Também não é defensável argüir que Serra não foi o autor da Norma Técnica do Aborto, mas apenas assinou-a. E assinou-a sem ter pleno conhecimento de suas reais implicações. Quer dizer então que, como ministro, ele era um simples fantoche a fazer a vontade dos técnicos? Ademais, se nem mesmo a Igreja julga de foro interno (pois só Deus vê os corações dos homens), só podemos julgar uma ação por sua extrínseca visibilidade e pelos efeitos diretos que acarreta, sejam próximos ou distantes. E, no caso de que se trata, os efeitos são os milhares de abortos praticados com a anuência do Estado brasileiro, nos últimos 12 anos — graças ao jamegão de Serra num documento ministerial.

Não vou aduzir aqui a criação, no governo Serra, em São Paulo, da primeira escola gay para adolescentes na América Latina, pois este é outro assunto e mereceria um longo preâmbulo com a explicação das premissas... De toda forma, se alguém vai mesmo votar nele para evitar o mal maior, que o faça apesar de todas estas coisas, e não com argumentos que parecem justificá-las sob algum aspecto. Seria como justificar o pecado perante Deus.

* Sendo assim, a Cidade deve, por dever de Justiça, prestar o culto devido a Deus e lembrar-se de que as leis que a governam têm n’Ele o seu fundamento primevo.

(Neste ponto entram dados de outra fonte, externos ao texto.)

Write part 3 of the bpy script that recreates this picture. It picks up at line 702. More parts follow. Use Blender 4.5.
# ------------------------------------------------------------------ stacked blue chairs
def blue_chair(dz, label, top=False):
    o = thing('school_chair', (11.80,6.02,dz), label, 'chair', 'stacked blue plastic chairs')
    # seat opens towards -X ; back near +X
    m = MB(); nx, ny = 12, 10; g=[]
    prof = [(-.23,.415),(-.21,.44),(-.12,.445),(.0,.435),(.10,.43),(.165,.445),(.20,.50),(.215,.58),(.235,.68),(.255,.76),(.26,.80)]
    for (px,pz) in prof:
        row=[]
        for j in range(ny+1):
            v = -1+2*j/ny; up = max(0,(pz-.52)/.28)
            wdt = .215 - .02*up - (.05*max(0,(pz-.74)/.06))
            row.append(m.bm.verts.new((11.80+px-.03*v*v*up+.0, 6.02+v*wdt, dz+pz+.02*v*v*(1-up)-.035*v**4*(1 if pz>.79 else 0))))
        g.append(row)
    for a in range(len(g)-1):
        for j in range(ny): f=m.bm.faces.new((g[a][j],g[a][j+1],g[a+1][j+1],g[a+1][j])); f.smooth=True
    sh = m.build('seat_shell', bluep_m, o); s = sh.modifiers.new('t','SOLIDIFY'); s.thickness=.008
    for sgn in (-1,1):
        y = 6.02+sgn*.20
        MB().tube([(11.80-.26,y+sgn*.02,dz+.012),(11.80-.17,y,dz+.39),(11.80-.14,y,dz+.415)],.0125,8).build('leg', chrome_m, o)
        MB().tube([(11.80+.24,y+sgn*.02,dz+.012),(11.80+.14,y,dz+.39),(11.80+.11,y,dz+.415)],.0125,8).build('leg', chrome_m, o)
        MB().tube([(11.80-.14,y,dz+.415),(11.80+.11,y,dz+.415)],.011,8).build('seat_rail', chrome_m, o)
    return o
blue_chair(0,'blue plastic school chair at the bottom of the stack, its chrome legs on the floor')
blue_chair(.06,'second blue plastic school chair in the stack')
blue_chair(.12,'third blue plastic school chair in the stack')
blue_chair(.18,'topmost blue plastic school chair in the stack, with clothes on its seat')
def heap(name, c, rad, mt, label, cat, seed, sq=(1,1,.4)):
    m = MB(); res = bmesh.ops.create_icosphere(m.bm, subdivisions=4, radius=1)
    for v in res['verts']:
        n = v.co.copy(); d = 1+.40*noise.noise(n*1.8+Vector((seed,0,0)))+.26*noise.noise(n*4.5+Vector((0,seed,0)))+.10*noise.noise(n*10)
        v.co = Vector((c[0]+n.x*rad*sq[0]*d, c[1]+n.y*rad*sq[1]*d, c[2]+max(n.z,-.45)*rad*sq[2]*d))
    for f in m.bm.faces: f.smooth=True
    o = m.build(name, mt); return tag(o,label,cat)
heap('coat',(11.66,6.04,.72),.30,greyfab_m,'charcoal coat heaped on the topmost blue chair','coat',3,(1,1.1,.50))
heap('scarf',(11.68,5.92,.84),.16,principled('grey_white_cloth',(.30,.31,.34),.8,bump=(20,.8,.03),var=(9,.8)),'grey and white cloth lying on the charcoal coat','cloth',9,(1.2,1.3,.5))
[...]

** A certa altura do Livro VIII da República, Platão nos dá mais uma visão de caráter profético acerca do ambiente democrático: “Tais discursos [democráticos] são os que prevalecem no combate [de idéias]: ao pudor eles chamam 'idiotice', lançando-o fora e convertendo-o em desonroso fugitivo [da Pólis]; ao autocontrole [dos apetites sensitivos, ao qual os cristãos chamarão castidade] chamam ‘falta de virilidade’, injuriando-o e desterrando-o. (...). Reintroduzem a desmesura, a anarquia, a prodigalidade e o despudor (...); elogiam-nos e chamam, eufemisticamente, de ‘cultura’ a toda sorte de desmesuras; de ‘liberalidade’ à anarquia; de ‘grandeza de espírito’ à prodigalidade; e de ‘virilidade’ à impudicícia”. (República, VIII, 560, d-e). Em síntese, a palavra transformada em fetiche no ambiente democrático é liberdade; ela será a reitora das leis, e não a Idéia do Bem. Recorramos ainda a Platão: “Num Estado democrático ouvirás, seguramente, que a liberdade é tida como a mais bela das coisas, e que, para quem é livre por natureza, este é o único Estado digno sob o qual se deva viver. (...) No entanto, o desejo insaciável de liberdade e o descuido das coisas mais importantes [típicos das sociedades democráticas] altera esse regime político e o predispõe à tirania. (República, VIII, 561, c-d).

P.S. Sei perfeitamente que eu e o Nougué, que anularemos o voto, estamos angariando a antipatia de muitos amigos católicos. Mas não podemos calar ao saber que vários padres ligados a movimentos tradicionais estão simplesmente fazendo panfletagem a favor de José Serra, omitindo não obstante os pontos fundamentais de sua atuação política recente e induzindo vários católicos ao milenarismo condenado desde sempre pela Igreja.